Toyo Ito - Exhibitions

Exhibitions

The work of Toyo Ito has been exhibited widely. In 1991 Ito used 130 video projectors to simulate the urban environment of Tokyo for the Visions of Japan exhibition at The Victoria and Albert Museum in London. In 2000, the Vision and Reality at the Louisiana Museum of Modern Art also became a traveling exhibition. Toyo Ito similarly exploited the effect of video projection as a medium with which to exhibit architecture. In the Blurring Architecture exhibition, initiated at the Suermondt-Ludwig-Museum in Aachen and traveling to four other cities (Tokyo, Antwerp, Auckland, and Wellington between 1999–2001), Ito attempted to reveal the virtual presence of architecture in the human mind.

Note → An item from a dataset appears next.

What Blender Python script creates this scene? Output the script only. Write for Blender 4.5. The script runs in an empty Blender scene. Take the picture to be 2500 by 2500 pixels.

Ito designed the Berlin-Tokyo/Tokyo-Berlin Exhibition (2006) at the Neue Nationalgalerie, Berlin. The design featured a smooth, undulating landscape that occupied almost the entirety of the museum's main exhibition space. This exhibition, in collaboration with the Mori Art Museum, was one of the largest undertakings in the museum's history. A major retrospective of Ito's work was shown at the Tokyo Opera City Art Gallery in 2006 as Toyo Ito: The New "Real" in Architecture.